── Dataset extract

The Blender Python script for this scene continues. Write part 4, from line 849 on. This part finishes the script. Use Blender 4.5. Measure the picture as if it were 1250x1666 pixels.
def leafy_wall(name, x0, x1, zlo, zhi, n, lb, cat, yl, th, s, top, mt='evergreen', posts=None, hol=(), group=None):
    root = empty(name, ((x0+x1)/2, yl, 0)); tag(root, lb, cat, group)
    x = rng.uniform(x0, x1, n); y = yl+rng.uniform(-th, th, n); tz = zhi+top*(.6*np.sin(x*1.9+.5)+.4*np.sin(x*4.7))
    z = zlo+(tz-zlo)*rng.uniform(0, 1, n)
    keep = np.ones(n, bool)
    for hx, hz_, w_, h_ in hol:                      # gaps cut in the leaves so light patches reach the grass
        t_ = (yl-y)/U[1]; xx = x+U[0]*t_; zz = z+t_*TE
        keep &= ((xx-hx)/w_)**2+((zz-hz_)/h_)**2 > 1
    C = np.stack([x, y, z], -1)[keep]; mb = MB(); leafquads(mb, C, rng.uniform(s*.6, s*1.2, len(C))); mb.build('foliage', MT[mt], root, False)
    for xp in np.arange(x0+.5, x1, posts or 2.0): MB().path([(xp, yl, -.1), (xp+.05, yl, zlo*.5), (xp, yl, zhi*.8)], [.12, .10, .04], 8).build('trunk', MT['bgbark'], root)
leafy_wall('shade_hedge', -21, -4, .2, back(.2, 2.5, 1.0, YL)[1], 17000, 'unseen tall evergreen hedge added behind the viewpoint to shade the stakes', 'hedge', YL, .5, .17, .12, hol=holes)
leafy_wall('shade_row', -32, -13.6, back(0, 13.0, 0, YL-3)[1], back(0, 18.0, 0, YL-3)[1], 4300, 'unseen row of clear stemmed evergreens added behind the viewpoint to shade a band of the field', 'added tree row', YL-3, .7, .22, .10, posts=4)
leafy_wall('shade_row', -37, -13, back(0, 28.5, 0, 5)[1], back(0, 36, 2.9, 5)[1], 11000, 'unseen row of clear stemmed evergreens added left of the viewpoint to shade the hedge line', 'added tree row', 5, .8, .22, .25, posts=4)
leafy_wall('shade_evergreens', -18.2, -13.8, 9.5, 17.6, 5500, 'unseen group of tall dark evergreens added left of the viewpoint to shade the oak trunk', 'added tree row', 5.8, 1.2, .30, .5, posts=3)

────

Prompt: Nothing should be changed: write out all of the data as is.

Exercise answer:
The Blender Python script for this scene continues. Write part 4, from line 849 on. This part finishes the script. Use Blender 4.5. Measure the picture as if it were 1250x1666 pixels.
def leafy_wall(name, x0, x1, zlo, zhi, n, lb, cat, yl, th, s, top, mt='evergreen', posts=None, hol=(), group=None):
    root = empty(name, ((x0+x1)/2, yl, 0)); tag(root, lb, cat, group)
    x = rng.uniform(x0, x1, n); y = yl+rng.uniform(-th, th, n); tz = zhi+top*(.6*np.sin(x*1.9+.5)+.4*np.sin(x*4.7))
    z = zlo+(tz-zlo)*rng.uniform(0, 1, n)
    keep = np.ones(n, bool)
    for hx, hz_, w_, h_ in hol:                      # gaps cut in the leaves so light patches reach the grass
        t_ = (yl-y)/U[1]; xx = x+U[0]*t_; zz = z+t_*TE
        keep &= ((xx-hx)/w_)**2+((zz-hz_)/h_)**2 > 1
    C = np.stack([x, y, z], -1)[keep]; mb = MB(); leafquads(mb, C, rng.uniform(s*.6, s*1.2, len(C))); mb.build('foliage', MT[mt], root, False)
    for xp in np.arange(x0+.5, x1, posts or 2.0): MB().path([(xp, yl, -.1), (xp+.05, yl, zlo*.5), (xp, yl, zhi*.8)], [.12, .10, .04], 8).build('trunk', MT['bgbark'], root)
leafy_wall('shade_hedge', -21, -4, .2, back(.2, 2.5, 1.0, YL)[1], 17000, 'unseen tall evergreen hedge added behind the viewpoint to shade the stakes', 'hedge', YL, .5, .17, .12, hol=holes)
leafy_wall('shade_row', -32, -13.6, back(0, 13.0, 0, YL-3)[1], back(0, 18.0, 0, YL-3)[1], 4300, 'unseen row of clear stemmed evergreens added behind the viewpoint to shade a band of the field', 'added tree row', YL-3, .7, .22, .10, posts=4)
leafy_wall('shade_row', -37, -13, back(0, 28.5, 0, 5)[1], back(0, 36, 2.9, 5)[1], 11000, 'unseen row of clear stemmed evergreens added left of the viewpoint to shade the hedge line', 'added tree row', 5, .8, .22, .25, posts=4)
leafy_wall('shade_evergreens', -18.2, -13.8, 9.5, 17.6, 5500, 'unseen group of tall dark evergreens added left of the viewpoint to shade the oak trunk', 'added tree row', 5.8, 1.2, .30, .5, posts=3)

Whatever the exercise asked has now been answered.